Plastic injection moulding in the maritime sector

Innovations in the maritime sector have come thick and fast in recent years. One key change has been a clear shift from metal to plastics as much as possible in maritime manufacturing projects. The benefits of plastic injection moulding are clear – lighter weights, better waterproofing properties, no risk of rust or corrosion. The plastic injection moulding methods are also ideal for creating custom parts and components that fit exactly into larger mechanisms, fittings and ship engines.

What maritime applications can plastic injection moulding be used for?
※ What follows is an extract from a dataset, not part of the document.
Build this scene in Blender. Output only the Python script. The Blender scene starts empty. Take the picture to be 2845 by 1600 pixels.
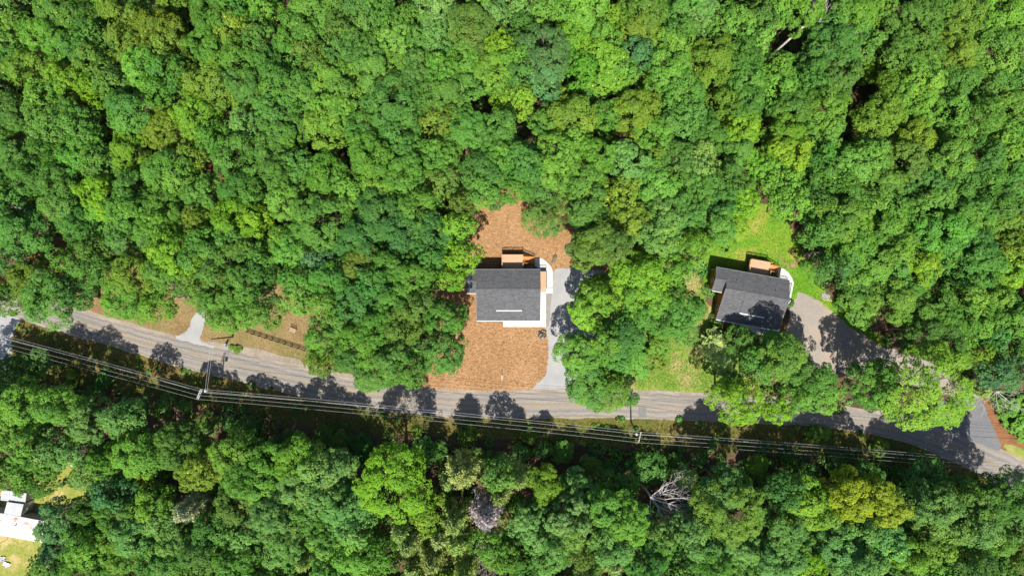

As with other sectors, there are a huge array of applications that can benefit from plastic injection moulding in the maritime industry. The materials used offer low weight and high strength with notable reductions in costs and manufacturing times. Smaller plastic injection moulding applications include tie-downs, clasps and locking features, while larger and more complex items can encompass decking, cabin furniture, anchoring and docking hardware, antennae equipment, ventilation and plumbing. The process can also create hardwearing, waterproof, flexible and fray-resistant ropes, for use in a large number of applications and practical tasks onboard a vessel.

Strength and weight-based advantages

When out on the water, keeping things as light as possible when it comes to weight is a huge advantage. However, it is vital not to compromise on strength and durability. The lives of the crew can depend on equipment working as it is supposed to on a vessel or ship. Plastic offers excellent strength to weight ratios and can withstand repeated use and demanding external conditions. It can stand up to salt corrosion, prolonged and repeated contact with water and frequent changes in temperature. There is no need to add any additional corrosion resistant or waterproofing layers, which also helps keep the weight down. Plastic can also have thin walls in some applications, reducing weight even further and increasing buoyancy.

Accuracy meets flexibility

Plastic injection moulding can produce highly accurate measurements and shapes to fit exactly into the space they have been designed for. For applications that must remain watertight this is highly important. Often, plastic injection moulding can offer tighter tolerances in this regard than using alternative manufacturing methods or metal. Plastics can also be chosen and formulated for very specific applications. This makes it a highly flexible material to choose for maritime manufacturing. For example, different types of plastic can be chosen to withstand high or low temperatures, lengthy exposure to water, tidal movements and even ice. Plastics can be made in different colours or textures/embossing to add aesthetic appeal or confirm to a maritime company’s logo or brand.

Lower costs, quicker production

Plastic injection moulding offers other advantages to the maritime sector around production costs and timelines. Often, timings are tight in ship production and vessel

repair. So, being able to rely on a quick, efficient process is key. Components that can be designed, moulded and delivered to schedule will help prevent delays happening further down the line, which can be costly for shipowners and their crews. A good number of components on a ship can be bespoke, especially at the luxury end of the market. Signage, branding, furniture and fittings can all be expensive to create if they are one-offs made from metal. However, with plastic injection moulding, customised parts can be produced using lower cost raw materials at a competitive rate and manufactured to a high standard with an aesthetically pleasing finish.

Environmental working

Today’s shipping industry places sustainable working practices and environmental concerns high up the agenda. Alongside that, recyclable plastics are being used more and more in manufacturing processes like plastic injection moulding. This should give shipowners and companies greater confidence to use plastic injection moulding techniques on their vessels. Not only are the materials used increasingly able to be recycled, the robust nature of the plastics mean that they can last longer and withstand greater pressures before items have to be repaired or replaced. That keeps broken or obsolete parts out of landfill for longer. It also helps prevent plastic from breaking off and falling onto the seabed. Having less broken plastic in the seas and oceans can help keep sea creatures safer, adding to the environmental appeal of plastic injection moulding for the maritime sector.